Council: quit dragging your feet

Editor: For two-and-a-half years, Sechelt council members have dragged their feet regarding a decision to ban cruel, body-gripping traps including the leg-hold, Conibear and snare traps in urban areas.

Editor:

For two-and-a-half years, Sechelt council members have dragged their feet regarding a decision to ban cruel, body-gripping traps including the leg-hold, Conibear and snare traps in urban areas. Fifteen hundred concerned citizens signed a petition to ban leg-hold traps, yet council consistently ignores them. At a council meeting on Sept. 25, this issue was tabled again, to "give council time to meet with the trappers' association." Everyone knows what their mandate is: trapping. Coun. Moore stated he talked to provincial and federal trapping associations at the B.C. Municipalities conference, but did he consult with the non-trappers association? A little one-sided?

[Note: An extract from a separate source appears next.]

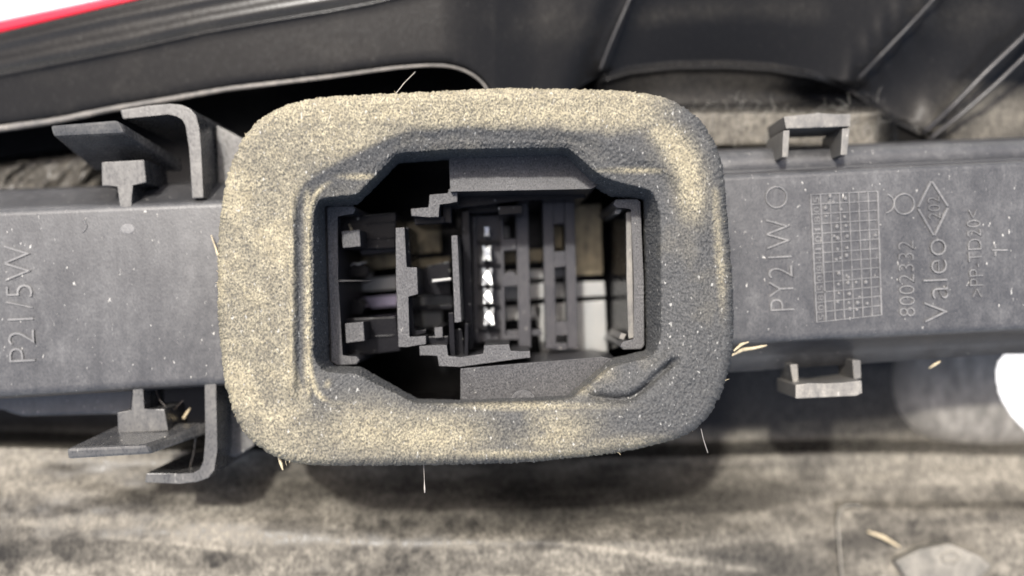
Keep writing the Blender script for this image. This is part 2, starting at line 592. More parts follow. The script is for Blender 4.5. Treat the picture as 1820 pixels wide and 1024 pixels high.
me = from_arrays(V, F)
add_attr(me, 'dust', dust)
shell = link('housing_shell', me, M_SHELL, lamp, True)
sm = shell.modifiers.new('wall', 'SOLIDIFY'); sm.thickness = 24 * S; sm.offset = -1

# rounded bulge at lower right
bx, by = np.meshgrid(np.linspace(1560, 1950, 90), np.linspace(548, 834, 80))
be = np.abs((bx - 1752) / 184.0) ** 2.3 + np.abs((by - 676) / 134.0) ** 2.3
bz = -640 + 120 * np.clip(1 - be, 0, 1) ** 0.34
bf = grid_faces(80, 90)
bk = ((be < 1.06) & ~((bx > 1774 + 0.0056 * np.maximum(0, by - 668) ** 2 + 0.02 * np.maximum(0, 660 - by) ** 2) & (by > 632) & (by < 790))).ravel()
bf = bf[bk[bf].all(axis=1)][:, ::-1]
bo = link('rounded_bulge', from_arrays(Wn(bx, by, bz), bf), M_BULGE, lamp, True)
bmod = bo.modifiers.new('wall', 'SOLIDIFY'); bmod.thickness = 16 * S; bmod.offset = -1

# red lens edge
LX = np.linspace(-560, 520, 70)
lt = interp(LENST, LX); lb = interp(LENSB, LX)
loft('red_lens', [[(x, y - 2, -560) for x, y in zip(LX, lt)], [(x, y - 1, -440) for x, y in zip(LX, lt)], [(x, y + 3, -392) for x, y in zip(LX, lt)],
                  [(x, y - 2, -378) for x, y in zip(LX, lb)], [(x, y + 1, -384) for x, y in zip(LX, lb)], [(x, y + 2, -520) for x, y in zip(LX, lb)]], 60, M_LENS, lamp)

# dusty rolled rim under the outer face
rim = tube([(x, y, -291) for x, y in LIP], [(0, 8.0), (0.3, 7.5), (0.62, 5.0), (0.9, 3.0), (1, 2.0)], 10, 0.8, 0.15, 3)
link('rolled_rim', rim, M_RIDGE, lamp, True)

# ribs on the reflector backs
for pts, rd in (([(1066, 126, -352), (1082, 84, -346), (1100, 42, -342), (1121, -6, -340), (1150, -70, -340)], 2.4),
                ([(1524, 142, -372), (1560, 104, -352), (1610, 52, -340), (1662, -4, -334), (1720, -70, -330)], 2.6),
                ([(1640, 238, -392), (1690, 192, -360), (1750, 130, -340), (1822, 62, -330), (1920, -30, -330)], 6)):
    link('stiffening_rib', tube(pts, rd, 10, 1.4, 0.1, 5), M_RIBEDGE, lamp, True)
rr2 = [(1650, 250, -380), (1706, 205, -352), (1770, 150, -338), (1830, 92, -330), (1930, 0, -330)]
link('stiffening_rib', tube(rr2, 5, 10, 1.2, 0.1, 6), M_RIBEDGE, lamp, True)
# thin bead and square boss on the lower panel
link('moulded_bead', tube([(1500, 1120, -380), (1496, 1024, -402), (1491, 960, -416), (1488, 925, -428), (1492, 905, -434), (1504, 897, -438), (1530, 899, -438)], 2.4, 8, 1.0, 0.1, 8), M_PANEL, lamp, True)
boss = prism('square_boss', [([(1590, 998), (1636, 976), (1688, 966), (1744, 988), (1764, 1006), (1724, 1046), (1620, 1044)], -394, -470)], M_PANEL, lamp, 6, 3)
link('boss_rim', tube([(1690 + 16 * math.cos(a), 992 + 9 * math.sin(a), -393) for a in np.linspace(0, 6.283, 14)], 3, 8), M_PANEL, lamp, True)

# ------------------------------------------------------------------ bulb holder rail
holder = thing('bulb_holder', 'grey plastic bulb holder rail with raised lettering, side clips and an open connector socket', 'bulb holder', W(910, 512, -300))
ZR = -150


def rail_side(x0, x1, lines):
    X = np.linspace(x0, x1, 40)
    return [[(x, interp(l, x), z) for x in X] for l, z in lines]


left = rail_side(-560, 600, [([(-270, 348), (0, 336), (215, 330), (600, 316)], -330),
                             ([(-270, 350), (0, 338), (215, 331), (600, 317)], -236),
                             ([(-270, 354), (0, 342), (215, 335), (600, 320)], -226),
                             ([(-270, 378), (0, 366), (390, 351), (600, 344)], -178),
                             ([(-270, 384), (0, 372), (390, 356), (600, 349)], -157),
                             ([(-270, 391), (0, 379), (390, 363), (600, 356)], ZR),
                             ([(-270, 397), (0, 385), (390, 369), (600, 362)], ZR + 0.5),
                             ([(-270, 699), (0, 691), (390, 668), (600, 656)], ZR + 0.5),
                             ([(-270, 705), (0, 697), (390, 674), (600, 662)], ZR),
                             ([(-270, 712), (0, 704), (390, 681), (600, 669)], -153),
                             ([(-270, 717), (0, 709), (390, 686), (600, 674)], -164),
                             ([(-270, 715), (0, 707), (390, 684), (600, 673)], -330)])
loft('backing_plate', left, 60, M_RAIL, holder, 1, True)
right = rail_side(1150, 2380, [([(1150, 270), (1290, 265), (1820, 243), (2090, 232)], -330),
                               ([(1150, 272), (1290, 267), (1820, 245), (2090, 234)], -226),
                               ([(1150, 278), (1290, 273), (1820, 251), (2090, 240)], -214),
                               ([(1150, 308), (1290, 302), (1820, 277), (2090, 265)], -190),
                               ([(1150, 312), (1290, 306), (1820, 281), (2090, 269)], -196),
                               ([(1150, 315), (1290, 309), (1820, 284), (2090, 272)], -160),
                               ([(1150, 322), (1290, 316), (1820, 291), (2090, 279)], ZR),
                               ([(1150, 328), (1290, 322), (1820, 297), (2090, 285)], ZR + 0.5),
                               ([(1150, 607), (1300, 598), (1820, 572), (2090, 559)], ZR + 0.5),
                               ([(1150, 613), (1300, 604), (1820, 578), (2090, 565)], ZR),
                               ([(1150, 619), (1300, 610), (1820, 584), (2090, 571)], -153),
                               ([(1150, 624), (1300, 615), (1820, 589), (2090, 576)], -165),
                               ([(1150, 640), (1300, 636), (1820, 606), (2090, 592)], -212),
                               ([(1150, 668), (1300, 662), (1820, 627), (2090, 612)], -232),
                               ([(1150, 667), (1300, 661), (1820, 626), (2090, 611)], -330)])
loft('backing_plate', right, 60, M_RAIL, holder, 1, True)
prism('lower_flange', [([(-550, 672), (-550, 690), (-60, 700), (-8, 720), (14, 734), (40, 741), (235, 736), (244, 672)], -262, -340)], M_RAIL, holder, 9, 4)

# upper clip
hexa('latch_tab', [(88, 223, -112), (209, 213, -112), (221, 236, -120), (94, 242, -120)], [(170, 288, -268), (322, 282, -268), (326, 306, -272), (168, 304, -272)], M_CLIP, holder, 6)
prism('latch_stem', [([(180, 288), (256, 284), (260, 325), (234, 327), (234, 372), (213, 373), (211, 329), (181, 331)], -152, -262)], M_CLIP, holder, 2.5)
prism('latch_bracket', [([(213, 195), (262, 188), (300, 184), (322, 186), (338, 193), (349, 206), (354, 228), (357, 262), (362, 352), (341, 353), (336, 262), (332, 222), (326, 211), (314, 204), (298, 203), (262, 207), (218, 212)], -150, -440)], M_CLIP, holder, 2.5)
prism('bracket_web', [([(384, 222), (404, 232), (450, 256), (450, 366), (388, 366)], -235, -420)], M_CLIP, holder, 3)
prism('bracket_web', [([(388, 690), (452, 690), (452, 792), (420, 812), (400, 812), (392, 780)], -245, -420)], M_CLIP, holder, 3)
# lower clip
hexa('latch_tab', [(118, 797, -84), (258, 791, -84), (268, 808, -88), (120, 817, -88)], [(212, 754, -205), (374, 750, -205), (380, 768, -210), (214, 774, -210)], M_CLIP, holder, 6)
prism('latch_stem', [([(208, 733), (236, 731), (236, 680), (254, 680), (254, 729), (292, 727), (299, 766), (210, 771)], -158, -262)], M_CLIP, holder, 2.5)
prism('latch_bracket', [([(363, 670), (384, 670), (385, 740), (386, 800), (381, 836), (370, 850), (350, 857), (320, 860), (257, 858), (260, 841), (318, 842), (344, 843), (357, 836), (364, 820), (365, 780)], -155, -440)], M_CLIP, holder, 2.5)

# lugs on the right
bmq = [([(1393, 207), (1448, 204), (1450, 200), (1458, 200), (1460, 204), (1512, 202), (1512, 225), (1397, 229)], -150, -262),
       ([(1392, 232), (1404, 231), (1401, 280), (1390, 280)], -151, -262), ([(1497, 228), (1511, 228), (1506, 276), (1494, 276)], -151, -262)]
prism('retaining_lug', bmq, M_LUG, holder, 2.5)
prism('retaining_lug', [([(1414, 684), (1440, 681), (1470, 684), (1532, 676), (1533, 699), (1522, 704), (1414, 709)], -150, -270),
                        ([(1404, 648), (1418, 647), (1420, 681), (1410, 682)], -190, -270), ([(1515, 640), (1530, 640), (1531, 673), (1518, 675)], -190, -270)], M_LUG, holder, 2.5)

# ------------------------------------------------------------------ raised marks
_dg = bpy.context.evaluated_depsgraph_get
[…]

Other B.C. municipalities are speaking out and taking action against this inhumane practice which is designed to trap and hold, in agony, usually ending in death, any living thing that steps on it. It could be a family pet, a hiker, even a small child. In B.C. a trap can be set just two hundred metres from a home or school. No warning signs or identification tags on the traps are required. Surrey, B.C.'s second largest city, has proposed a trap ban, the City of Creston has asked for an end to cruel traps, and the City of Vernon has requested clarification of devices used to control problem wildlife. Gibsons is the first in Canada to prohibit body-clamping traps. Isn't it time Sechelt did too?

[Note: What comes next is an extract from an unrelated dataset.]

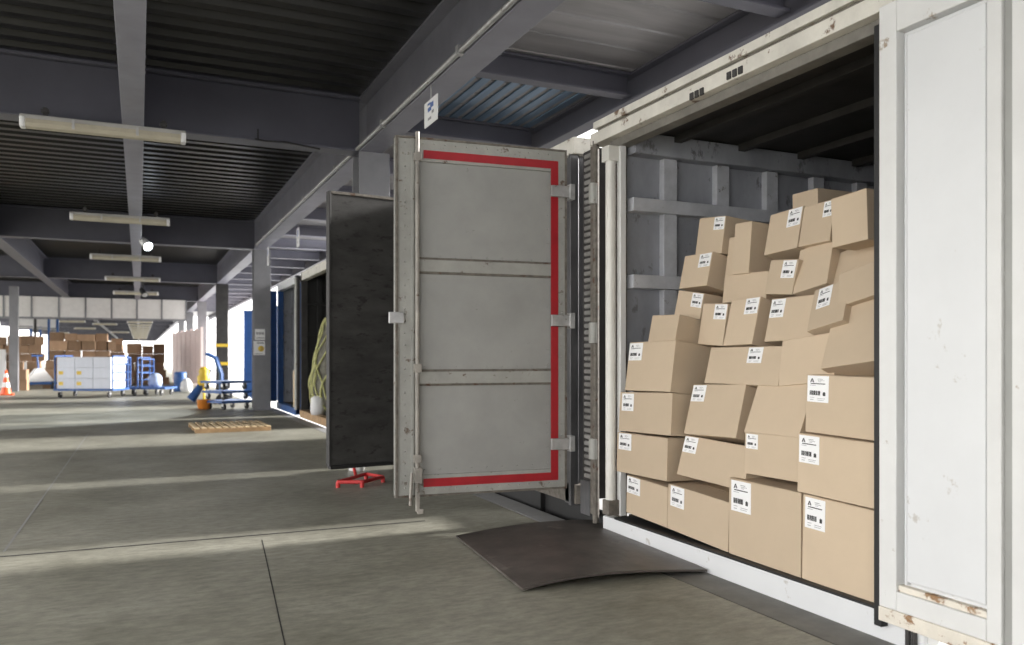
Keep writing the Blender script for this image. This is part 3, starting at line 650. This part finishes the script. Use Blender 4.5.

Coun. Doug Hockley has stated emphatically: "The leg-hold trap shouldn't be within a municipality anywhere in Canada. Both the historical rights of fur trappers and Aboriginal rights should not be considered relevant within a municipality. In order to safeguard the rights of its citizens, the paramount objective should be to ban fur trapping by anyone. One would think this should be easy to accomplish, but that is not the case. If you're a citizen out for a walk in the woods, watch where you're stepping."